Bulgaria’s utilities regulator has approved an 11.3 percent cut in the regulated gas price in the country for the month of January, setting the new price at 77.6 leva ($43.36) a MWh, excluding transportation costs, excise and value-added tax, Report informs referring to Bulgarian media.
The regulator said that it decided to lower the price after two months of increases due to the price trends on international gas markets.
The Energy and Water Regulatory Commission (EWRC) said that the long-term gas contract with Azerbaijan, which is linked to oil prices on international markets, rather than prices on gas hubs, played a key role in the price cut.
With Azerbaijani gas accounting for 40.3 percent of the monthly consumption, EWRC said that it remained a positive factor in “achieving beneficial prices.”
The rest of the gas for domestic consumption was secured by state-owned gas company Bulgargaz via a liquefied natural gas (LNG) delivery contract, as well as gas being pumped out of the country’s gas storage facility at Chiren, the regulator said.

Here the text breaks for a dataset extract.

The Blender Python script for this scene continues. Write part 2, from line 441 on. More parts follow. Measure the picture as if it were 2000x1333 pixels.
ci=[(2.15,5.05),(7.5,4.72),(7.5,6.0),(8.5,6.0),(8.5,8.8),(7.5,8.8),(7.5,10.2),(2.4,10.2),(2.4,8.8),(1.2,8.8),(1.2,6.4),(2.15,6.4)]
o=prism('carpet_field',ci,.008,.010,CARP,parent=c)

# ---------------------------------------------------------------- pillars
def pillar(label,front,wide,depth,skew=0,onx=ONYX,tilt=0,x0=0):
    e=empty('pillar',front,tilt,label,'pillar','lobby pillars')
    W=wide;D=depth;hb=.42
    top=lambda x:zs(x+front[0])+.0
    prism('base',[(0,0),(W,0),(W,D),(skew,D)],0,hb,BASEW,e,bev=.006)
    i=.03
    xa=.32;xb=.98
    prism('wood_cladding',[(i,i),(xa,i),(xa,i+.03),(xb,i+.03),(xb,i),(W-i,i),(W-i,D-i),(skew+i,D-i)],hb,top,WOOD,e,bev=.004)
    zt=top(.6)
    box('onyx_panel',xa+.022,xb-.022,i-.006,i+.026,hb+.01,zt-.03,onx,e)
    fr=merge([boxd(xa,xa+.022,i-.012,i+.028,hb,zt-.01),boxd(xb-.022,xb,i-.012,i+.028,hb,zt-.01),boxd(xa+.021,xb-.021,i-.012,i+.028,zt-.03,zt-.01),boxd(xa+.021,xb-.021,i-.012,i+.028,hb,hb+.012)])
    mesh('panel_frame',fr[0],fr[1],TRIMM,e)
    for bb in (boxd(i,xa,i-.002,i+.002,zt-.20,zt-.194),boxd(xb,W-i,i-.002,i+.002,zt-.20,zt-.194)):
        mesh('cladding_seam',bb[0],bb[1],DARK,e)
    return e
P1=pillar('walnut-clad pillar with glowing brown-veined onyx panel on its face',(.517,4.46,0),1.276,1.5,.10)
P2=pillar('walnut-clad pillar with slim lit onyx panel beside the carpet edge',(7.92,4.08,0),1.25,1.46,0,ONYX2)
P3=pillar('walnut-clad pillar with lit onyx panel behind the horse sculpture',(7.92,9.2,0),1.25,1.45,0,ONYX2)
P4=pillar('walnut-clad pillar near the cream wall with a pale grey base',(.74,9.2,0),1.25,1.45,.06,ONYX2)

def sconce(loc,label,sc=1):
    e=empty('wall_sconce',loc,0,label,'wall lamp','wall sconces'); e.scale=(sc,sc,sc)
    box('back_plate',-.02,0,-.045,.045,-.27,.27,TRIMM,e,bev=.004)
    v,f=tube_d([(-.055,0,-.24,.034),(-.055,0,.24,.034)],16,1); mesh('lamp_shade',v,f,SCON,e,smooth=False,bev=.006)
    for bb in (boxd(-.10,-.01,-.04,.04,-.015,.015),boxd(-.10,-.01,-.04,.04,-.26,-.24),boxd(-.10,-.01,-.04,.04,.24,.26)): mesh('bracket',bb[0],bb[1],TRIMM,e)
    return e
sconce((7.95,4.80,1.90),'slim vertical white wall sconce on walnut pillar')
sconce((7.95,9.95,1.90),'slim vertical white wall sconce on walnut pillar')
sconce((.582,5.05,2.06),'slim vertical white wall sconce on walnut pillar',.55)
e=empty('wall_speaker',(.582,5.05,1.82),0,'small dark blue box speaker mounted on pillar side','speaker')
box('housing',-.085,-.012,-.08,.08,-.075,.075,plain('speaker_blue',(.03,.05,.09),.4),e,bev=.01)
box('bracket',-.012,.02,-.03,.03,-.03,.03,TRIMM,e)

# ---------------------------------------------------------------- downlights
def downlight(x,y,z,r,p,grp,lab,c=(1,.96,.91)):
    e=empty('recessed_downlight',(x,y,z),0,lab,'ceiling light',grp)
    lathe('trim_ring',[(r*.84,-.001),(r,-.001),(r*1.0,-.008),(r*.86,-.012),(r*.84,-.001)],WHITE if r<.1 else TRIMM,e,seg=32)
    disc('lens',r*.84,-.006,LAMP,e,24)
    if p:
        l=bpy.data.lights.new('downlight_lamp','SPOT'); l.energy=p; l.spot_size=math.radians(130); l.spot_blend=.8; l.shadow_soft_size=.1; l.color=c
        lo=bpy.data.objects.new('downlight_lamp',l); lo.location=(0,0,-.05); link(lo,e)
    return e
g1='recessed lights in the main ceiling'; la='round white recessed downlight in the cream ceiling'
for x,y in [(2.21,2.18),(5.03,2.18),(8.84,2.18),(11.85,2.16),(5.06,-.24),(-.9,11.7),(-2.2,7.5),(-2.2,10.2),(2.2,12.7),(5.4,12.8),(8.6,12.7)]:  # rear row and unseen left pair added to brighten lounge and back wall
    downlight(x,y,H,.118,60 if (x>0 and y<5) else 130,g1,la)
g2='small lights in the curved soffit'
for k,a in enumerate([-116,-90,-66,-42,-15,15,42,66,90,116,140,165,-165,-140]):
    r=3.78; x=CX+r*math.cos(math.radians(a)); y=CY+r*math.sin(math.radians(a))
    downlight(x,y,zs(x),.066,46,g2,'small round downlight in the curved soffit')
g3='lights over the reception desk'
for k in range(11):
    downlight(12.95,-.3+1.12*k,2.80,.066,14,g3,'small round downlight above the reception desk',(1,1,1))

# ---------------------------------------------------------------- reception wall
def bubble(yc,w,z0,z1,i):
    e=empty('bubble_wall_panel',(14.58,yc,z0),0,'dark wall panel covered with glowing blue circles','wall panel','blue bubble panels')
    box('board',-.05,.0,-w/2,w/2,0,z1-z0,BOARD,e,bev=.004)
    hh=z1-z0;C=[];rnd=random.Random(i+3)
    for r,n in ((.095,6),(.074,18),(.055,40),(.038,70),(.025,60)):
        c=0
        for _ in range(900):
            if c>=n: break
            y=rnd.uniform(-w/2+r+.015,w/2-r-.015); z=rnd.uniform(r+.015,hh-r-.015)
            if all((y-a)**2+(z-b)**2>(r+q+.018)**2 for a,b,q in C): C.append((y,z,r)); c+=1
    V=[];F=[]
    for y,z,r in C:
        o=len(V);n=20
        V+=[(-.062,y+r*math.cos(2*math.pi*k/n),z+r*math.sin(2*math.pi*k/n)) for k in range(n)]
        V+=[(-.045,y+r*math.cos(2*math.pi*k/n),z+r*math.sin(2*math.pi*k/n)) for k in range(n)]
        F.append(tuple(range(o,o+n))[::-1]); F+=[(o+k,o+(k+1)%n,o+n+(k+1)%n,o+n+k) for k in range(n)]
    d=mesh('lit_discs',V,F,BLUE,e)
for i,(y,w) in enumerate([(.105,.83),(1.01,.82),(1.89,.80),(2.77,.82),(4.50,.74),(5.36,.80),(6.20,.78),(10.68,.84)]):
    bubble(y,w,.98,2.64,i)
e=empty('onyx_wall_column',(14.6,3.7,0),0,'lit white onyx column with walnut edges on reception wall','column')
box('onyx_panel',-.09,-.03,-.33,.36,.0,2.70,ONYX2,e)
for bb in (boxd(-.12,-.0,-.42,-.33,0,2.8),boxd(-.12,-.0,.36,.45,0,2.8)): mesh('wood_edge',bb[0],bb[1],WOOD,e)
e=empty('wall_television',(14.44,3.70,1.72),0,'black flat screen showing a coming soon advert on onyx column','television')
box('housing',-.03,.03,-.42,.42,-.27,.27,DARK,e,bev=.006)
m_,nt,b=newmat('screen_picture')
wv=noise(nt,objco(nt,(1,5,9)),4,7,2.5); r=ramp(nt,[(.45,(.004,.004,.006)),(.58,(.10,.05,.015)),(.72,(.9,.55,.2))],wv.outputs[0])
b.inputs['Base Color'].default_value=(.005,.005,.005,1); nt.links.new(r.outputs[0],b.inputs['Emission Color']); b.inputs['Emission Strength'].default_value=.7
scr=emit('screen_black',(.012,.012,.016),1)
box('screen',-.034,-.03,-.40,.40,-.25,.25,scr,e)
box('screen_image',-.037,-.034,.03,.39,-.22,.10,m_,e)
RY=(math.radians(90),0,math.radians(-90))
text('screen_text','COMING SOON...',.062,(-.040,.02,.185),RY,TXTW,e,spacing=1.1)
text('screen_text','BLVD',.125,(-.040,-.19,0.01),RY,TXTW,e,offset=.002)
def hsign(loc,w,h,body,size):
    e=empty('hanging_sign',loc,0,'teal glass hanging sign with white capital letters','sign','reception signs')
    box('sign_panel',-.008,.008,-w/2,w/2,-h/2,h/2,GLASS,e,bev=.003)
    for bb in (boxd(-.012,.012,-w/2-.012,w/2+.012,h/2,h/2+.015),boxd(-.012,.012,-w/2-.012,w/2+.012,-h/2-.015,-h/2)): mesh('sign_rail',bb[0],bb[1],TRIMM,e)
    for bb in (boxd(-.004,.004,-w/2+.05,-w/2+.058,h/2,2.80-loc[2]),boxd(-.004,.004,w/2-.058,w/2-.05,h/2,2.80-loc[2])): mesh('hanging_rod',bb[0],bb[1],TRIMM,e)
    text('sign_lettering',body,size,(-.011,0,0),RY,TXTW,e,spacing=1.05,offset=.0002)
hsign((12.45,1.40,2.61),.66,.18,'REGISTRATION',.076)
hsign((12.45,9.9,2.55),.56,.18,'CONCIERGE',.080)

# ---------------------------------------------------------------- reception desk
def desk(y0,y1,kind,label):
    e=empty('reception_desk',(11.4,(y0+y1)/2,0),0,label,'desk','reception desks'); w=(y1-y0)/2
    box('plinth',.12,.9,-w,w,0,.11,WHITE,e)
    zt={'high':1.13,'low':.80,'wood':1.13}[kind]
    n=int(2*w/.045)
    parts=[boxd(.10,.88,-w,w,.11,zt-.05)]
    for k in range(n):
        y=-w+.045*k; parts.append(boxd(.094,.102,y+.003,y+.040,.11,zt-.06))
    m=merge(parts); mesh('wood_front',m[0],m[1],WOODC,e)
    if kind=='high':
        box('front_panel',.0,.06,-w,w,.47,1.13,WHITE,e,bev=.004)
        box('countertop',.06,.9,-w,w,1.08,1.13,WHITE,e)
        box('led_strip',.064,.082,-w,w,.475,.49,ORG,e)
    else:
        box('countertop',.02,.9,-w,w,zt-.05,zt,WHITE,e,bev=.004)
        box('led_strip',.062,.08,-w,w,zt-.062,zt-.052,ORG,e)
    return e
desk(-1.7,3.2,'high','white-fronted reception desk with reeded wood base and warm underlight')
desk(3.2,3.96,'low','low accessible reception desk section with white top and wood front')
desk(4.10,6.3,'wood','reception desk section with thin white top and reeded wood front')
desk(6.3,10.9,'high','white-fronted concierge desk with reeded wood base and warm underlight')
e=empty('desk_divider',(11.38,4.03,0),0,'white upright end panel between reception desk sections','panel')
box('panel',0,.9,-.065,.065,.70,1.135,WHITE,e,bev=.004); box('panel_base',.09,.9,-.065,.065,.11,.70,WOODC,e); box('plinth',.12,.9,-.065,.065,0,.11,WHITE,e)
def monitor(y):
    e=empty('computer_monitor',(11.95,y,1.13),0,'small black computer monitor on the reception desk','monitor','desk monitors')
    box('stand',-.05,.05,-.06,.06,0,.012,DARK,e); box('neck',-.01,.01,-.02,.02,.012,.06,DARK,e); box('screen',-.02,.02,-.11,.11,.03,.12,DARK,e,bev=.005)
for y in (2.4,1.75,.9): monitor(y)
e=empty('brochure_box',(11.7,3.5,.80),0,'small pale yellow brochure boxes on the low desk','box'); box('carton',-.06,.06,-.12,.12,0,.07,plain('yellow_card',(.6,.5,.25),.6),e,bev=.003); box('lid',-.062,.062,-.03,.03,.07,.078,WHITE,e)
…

Azerbaijani gas supplies to Bulgaria in 2023 are expected to reach about 1 billion cubic meters. Gas supplies to Bulgaria via the Interconnector Greece-Bulgaria (IGB) began two years ago. In 2021, 270 million cubic meters were supplied. In 2022, supplies amounted to just over 500 million cubic meters.
Azerbaijan supplies gas to Italy, Bulgaria, Greece, Romania and Hungary. Deliveries will begin in Serbia in 2024. In addition, a number of countries in Europe have expressed interest in purchasing Azerbaijani gas.
IGB is connected to the Trans Adriatic Pipeline in Greece and primarily supplies Azerbaijani gas from the Shah Deniz field in the Caspian Sea to Bulgaria. At subsequent stages, after expansion, Azerbaijani gas will be able to be delivered to other countries in Eastern Europe. The throughput capacity of the gas pipeline is 3 billion cubic meters; this year, as a result of modernization, it is planned to increase it to 5 billion cubic meters.